**Objective:** State the count of lines below in which the word "script" appears, and add nothing.
___ Material supplied ___
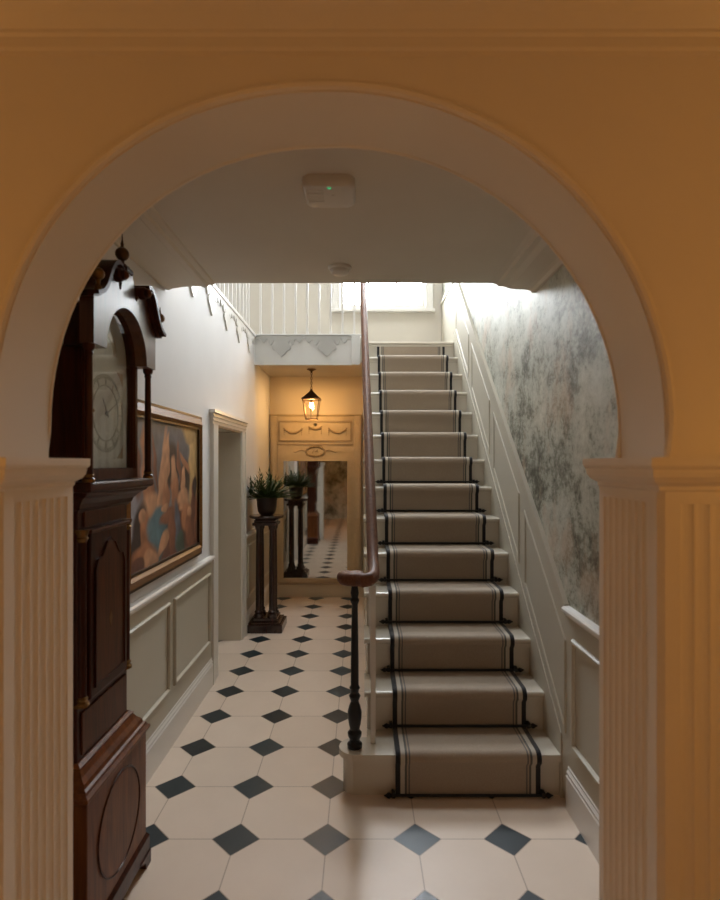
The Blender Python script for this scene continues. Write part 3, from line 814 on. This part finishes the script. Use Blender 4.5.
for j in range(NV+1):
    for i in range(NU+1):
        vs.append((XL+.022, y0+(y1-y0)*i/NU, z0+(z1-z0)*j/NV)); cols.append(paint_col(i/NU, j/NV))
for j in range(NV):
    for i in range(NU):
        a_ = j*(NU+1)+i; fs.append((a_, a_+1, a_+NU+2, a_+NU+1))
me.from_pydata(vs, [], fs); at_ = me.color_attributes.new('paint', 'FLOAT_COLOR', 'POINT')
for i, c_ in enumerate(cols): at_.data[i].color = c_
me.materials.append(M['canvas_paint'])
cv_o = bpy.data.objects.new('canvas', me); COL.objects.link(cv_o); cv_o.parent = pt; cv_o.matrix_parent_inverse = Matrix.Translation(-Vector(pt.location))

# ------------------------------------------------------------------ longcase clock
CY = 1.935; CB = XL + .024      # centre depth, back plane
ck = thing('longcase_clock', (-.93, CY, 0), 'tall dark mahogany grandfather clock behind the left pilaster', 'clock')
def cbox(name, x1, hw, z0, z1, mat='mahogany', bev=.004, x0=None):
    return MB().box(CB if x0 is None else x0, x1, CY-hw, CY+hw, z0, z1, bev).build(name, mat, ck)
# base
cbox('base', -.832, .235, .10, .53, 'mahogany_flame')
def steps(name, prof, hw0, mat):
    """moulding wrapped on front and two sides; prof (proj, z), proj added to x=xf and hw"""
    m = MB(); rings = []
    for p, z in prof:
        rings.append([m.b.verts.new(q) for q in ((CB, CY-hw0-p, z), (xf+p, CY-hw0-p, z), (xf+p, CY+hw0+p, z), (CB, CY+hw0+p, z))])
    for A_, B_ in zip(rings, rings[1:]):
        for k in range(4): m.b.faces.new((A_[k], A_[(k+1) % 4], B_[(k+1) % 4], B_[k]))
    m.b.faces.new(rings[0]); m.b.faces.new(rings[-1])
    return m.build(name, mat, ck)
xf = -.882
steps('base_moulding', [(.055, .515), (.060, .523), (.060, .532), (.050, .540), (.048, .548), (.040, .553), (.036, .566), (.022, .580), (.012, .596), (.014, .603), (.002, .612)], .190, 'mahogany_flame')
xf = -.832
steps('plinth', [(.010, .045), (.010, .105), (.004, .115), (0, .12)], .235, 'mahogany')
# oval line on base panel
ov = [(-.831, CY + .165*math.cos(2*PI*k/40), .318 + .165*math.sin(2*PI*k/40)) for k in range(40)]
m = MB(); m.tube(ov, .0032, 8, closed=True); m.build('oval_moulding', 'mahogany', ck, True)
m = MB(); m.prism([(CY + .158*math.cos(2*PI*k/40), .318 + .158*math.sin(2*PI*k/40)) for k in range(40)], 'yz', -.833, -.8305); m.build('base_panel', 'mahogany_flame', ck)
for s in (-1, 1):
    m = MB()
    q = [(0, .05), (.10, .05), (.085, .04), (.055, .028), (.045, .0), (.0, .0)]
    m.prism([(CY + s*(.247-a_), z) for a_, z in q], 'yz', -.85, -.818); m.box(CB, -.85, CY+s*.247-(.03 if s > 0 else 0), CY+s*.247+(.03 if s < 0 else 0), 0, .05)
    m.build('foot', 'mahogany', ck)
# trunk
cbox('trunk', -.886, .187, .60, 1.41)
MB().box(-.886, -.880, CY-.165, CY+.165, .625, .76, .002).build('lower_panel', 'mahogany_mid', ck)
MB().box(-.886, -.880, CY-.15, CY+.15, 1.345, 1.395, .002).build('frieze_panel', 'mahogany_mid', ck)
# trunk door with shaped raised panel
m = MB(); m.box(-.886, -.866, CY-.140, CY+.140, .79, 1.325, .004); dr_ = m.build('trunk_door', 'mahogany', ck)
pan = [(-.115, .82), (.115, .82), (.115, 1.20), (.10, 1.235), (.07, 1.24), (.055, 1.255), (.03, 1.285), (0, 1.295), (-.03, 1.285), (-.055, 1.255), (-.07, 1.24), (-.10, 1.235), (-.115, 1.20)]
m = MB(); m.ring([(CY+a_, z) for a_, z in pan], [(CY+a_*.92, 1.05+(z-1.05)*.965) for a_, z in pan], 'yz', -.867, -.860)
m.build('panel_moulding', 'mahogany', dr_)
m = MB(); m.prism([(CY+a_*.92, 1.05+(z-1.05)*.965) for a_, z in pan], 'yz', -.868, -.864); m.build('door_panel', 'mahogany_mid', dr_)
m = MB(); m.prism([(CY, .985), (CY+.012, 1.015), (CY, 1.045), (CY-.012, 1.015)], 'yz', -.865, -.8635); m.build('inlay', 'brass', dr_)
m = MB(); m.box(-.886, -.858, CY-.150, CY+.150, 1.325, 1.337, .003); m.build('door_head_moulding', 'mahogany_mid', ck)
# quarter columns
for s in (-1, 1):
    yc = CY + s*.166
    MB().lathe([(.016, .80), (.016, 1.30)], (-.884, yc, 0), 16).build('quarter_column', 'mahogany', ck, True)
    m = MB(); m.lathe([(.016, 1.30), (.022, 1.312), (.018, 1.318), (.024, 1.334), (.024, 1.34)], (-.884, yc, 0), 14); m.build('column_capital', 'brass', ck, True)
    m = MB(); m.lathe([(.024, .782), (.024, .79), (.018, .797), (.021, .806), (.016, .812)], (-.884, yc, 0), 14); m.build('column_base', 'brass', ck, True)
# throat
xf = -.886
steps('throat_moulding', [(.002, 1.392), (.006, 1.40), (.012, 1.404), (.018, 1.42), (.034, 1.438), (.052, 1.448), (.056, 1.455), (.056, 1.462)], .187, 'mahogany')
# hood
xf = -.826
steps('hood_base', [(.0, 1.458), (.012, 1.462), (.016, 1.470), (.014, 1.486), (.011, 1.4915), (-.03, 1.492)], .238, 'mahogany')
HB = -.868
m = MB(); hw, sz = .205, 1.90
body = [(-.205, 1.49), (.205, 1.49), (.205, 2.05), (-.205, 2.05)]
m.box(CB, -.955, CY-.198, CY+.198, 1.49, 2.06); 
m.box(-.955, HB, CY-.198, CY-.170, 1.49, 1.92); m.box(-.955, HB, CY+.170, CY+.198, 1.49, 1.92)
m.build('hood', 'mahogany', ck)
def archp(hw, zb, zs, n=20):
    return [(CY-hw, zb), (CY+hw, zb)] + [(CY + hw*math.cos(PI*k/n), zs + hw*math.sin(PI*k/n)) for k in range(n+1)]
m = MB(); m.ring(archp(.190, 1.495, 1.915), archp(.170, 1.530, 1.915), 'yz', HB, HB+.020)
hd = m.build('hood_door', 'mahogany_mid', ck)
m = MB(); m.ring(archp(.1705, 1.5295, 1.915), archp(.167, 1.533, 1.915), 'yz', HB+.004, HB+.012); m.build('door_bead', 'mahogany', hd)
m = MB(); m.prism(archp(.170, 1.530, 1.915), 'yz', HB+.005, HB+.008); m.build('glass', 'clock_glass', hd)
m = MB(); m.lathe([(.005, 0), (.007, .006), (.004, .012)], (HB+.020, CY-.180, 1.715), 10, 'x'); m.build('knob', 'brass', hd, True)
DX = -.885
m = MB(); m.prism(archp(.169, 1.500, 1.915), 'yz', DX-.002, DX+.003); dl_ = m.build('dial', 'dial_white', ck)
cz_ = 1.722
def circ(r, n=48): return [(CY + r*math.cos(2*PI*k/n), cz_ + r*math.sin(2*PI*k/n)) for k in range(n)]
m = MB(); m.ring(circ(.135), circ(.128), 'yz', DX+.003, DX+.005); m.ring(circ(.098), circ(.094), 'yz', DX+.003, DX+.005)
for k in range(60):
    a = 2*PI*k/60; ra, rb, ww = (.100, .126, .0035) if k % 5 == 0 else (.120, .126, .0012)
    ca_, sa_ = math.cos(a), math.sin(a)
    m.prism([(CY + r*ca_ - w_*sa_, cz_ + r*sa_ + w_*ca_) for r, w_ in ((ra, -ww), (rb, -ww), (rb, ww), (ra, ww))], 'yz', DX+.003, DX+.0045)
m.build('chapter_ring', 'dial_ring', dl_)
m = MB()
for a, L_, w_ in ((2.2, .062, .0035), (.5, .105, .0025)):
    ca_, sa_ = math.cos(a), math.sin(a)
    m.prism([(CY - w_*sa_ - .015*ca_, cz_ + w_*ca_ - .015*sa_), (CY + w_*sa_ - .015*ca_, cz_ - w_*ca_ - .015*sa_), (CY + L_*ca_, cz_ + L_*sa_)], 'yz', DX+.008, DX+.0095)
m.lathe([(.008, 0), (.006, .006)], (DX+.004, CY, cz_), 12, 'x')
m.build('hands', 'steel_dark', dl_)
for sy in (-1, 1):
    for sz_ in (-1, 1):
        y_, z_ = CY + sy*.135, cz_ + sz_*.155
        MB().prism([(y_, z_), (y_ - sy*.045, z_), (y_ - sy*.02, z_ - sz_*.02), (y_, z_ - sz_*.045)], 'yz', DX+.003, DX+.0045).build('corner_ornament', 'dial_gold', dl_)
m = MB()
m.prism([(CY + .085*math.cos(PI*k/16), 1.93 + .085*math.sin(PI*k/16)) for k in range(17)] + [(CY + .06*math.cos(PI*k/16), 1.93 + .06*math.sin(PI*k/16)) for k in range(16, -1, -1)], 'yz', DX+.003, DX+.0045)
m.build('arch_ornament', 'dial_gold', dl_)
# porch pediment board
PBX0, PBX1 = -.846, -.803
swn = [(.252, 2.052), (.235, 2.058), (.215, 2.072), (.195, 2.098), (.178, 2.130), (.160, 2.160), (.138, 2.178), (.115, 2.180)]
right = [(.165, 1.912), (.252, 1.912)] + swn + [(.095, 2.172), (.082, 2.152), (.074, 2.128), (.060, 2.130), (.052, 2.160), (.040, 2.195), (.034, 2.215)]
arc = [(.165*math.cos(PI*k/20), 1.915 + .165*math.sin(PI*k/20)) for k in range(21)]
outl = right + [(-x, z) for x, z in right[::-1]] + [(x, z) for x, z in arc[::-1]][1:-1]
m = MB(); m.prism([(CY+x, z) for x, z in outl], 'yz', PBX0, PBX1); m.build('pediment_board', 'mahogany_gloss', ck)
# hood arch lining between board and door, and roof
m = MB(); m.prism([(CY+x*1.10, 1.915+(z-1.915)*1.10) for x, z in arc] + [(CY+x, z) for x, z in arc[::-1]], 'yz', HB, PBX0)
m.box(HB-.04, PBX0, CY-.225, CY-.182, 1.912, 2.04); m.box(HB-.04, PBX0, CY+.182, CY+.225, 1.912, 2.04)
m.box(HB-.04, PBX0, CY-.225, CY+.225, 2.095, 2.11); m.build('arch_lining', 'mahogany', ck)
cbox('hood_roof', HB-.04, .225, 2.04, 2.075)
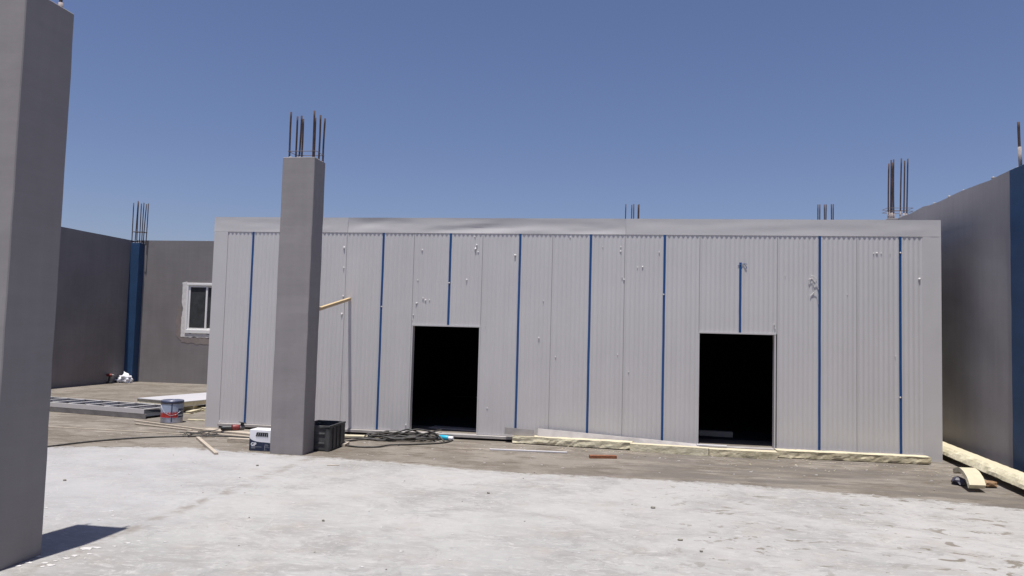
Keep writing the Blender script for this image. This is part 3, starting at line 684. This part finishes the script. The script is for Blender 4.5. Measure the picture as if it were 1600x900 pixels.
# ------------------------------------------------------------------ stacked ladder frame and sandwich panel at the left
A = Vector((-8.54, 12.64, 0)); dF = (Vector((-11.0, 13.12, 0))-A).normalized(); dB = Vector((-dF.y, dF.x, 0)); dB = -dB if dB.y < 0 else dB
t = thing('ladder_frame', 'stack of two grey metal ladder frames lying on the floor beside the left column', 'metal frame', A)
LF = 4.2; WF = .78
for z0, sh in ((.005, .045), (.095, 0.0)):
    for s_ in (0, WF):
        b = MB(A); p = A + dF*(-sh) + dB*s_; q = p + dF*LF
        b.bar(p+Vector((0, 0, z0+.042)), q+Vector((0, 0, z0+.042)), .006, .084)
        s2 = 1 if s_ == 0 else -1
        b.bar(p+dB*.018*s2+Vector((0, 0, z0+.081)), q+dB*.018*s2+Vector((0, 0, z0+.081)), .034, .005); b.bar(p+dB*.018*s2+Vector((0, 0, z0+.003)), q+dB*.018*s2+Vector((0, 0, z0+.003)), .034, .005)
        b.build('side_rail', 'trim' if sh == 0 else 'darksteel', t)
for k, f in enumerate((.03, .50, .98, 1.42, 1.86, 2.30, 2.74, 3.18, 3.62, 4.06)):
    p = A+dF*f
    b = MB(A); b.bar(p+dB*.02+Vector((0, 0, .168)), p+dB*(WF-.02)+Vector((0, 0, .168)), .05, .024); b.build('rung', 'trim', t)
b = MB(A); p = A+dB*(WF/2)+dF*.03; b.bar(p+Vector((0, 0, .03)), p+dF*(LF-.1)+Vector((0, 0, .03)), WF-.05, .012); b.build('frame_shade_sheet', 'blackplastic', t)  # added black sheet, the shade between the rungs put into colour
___
**Output for this exercise:** 2